Planning my forestry acquisitions and management plans and pleased that PITCOM is debating my IT strategy paper on a day when The Great Ouse is frozen solid and the forecast is for colder weather still as several people die today falling through the ice and drowning and Clive Ponting resigns
Late to bed and so reluctant to wake this morning to my cup of tea. The night bitterly cold again and there has been unbroken frost for a couple of weeks now, freezing the Great Ouse opposite more completely than we have seen in all the 10 or more years we have seen whilst living here. The river downstream still has a patch of water on the band where the ground water seeping keeps it warmer, but it gets smaller day by day. Breakfast as usual and then back to bed to finish todays FT and the Economist, which arrived in today’s post. Up, quickly washed, and out to the ducks. From the 8/9 housed last night, only a single egg. Then the doves, strangely reluctant to fly down to the table to feed. The sun is warmer today and melts the snow gradually, icicles forming on the roof eaves in the process. All to St Neots and we take Deborah to the last ballet lesson before next week’s exam – and she seems quite proficient as I watch her for the first time. Then alone, off to the fish shop for herrings and shrimps and to the post office to post my dinner application for the PITCOM evening (I received PITCOM papers today and was pleased to see my IT Strategy paper on the agenda for that day’s Council Meeting, and copies of it circulated to the Council today).

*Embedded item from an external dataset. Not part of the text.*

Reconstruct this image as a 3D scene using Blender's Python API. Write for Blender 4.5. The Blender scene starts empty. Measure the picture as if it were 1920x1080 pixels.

Then to Readwells to meet Daniel as the girls make their way back to the car. Off all together to Sandy and The Happy Eater for lunch and then on to Cambridge for some shopping by popular request. It was busy today in this country town and I was lucky to find a meter parking place, but only for 1 hour (30 pence inserted). A bracing walk to town and we all indulged ourselves with purchases of £12-18/head. Diana to buy a number of baby toys, Daniel a floppy disk version of Elite, and me a number of maps and books on forestry and tree spotting, which has become a recent interest. Together back within the hour and onwards to home. I then light the fire and try to put the ducks away, but Marilyn has obviously been feeding them again because they would not come. No further luck in bringing down the doves either and so in to start reading my books in front of the fire. Tea of shrimps, brown bread and butter, with a little Cheshire cheese to follow and then back to my fire and books. A paper from the Nature Conservancy Council rails on against modern forestry methods and the government grant system that encourages foresters to clear fell ancient broad-leaved woodlands and plant with conifers. It seems that in the last 20/25 years more than half of the ancient woods have been lost to modern methods and the homogeneity of the plantations discourage wild life. The tree books teach me a lot about the identification of the species and the use of the resulting wood products. I identify the saplings on our riverside plots as Ash and Sycamore and, of course, we have a medium life Oak and many mature Hawthorns already. I will cultivate Oak and Ash in any local woods I buy and the plans for Thormaid are for mixed Sitka Spruce and Lodgepole Pine with perhaps a few Japanese Larch for appearances. The Spruce grows well in the rainy highlands as a good all-purpose timber and the Lodgepole Pine grows faster than the Scots Pine for poles, props and straight building timbers. News tonight of even colder weather forecast for the next couple of days, with stronger eastern winds in the process. Clive Ponting has offered his resignation so as to discuss terms for leaving the MOD now that his security rating has been cancelled. After the latest breakdown, contact between the NCB and NUM has been renewed. Several people die today falling through ice in canals and lakes. To bed a little earlier than of late.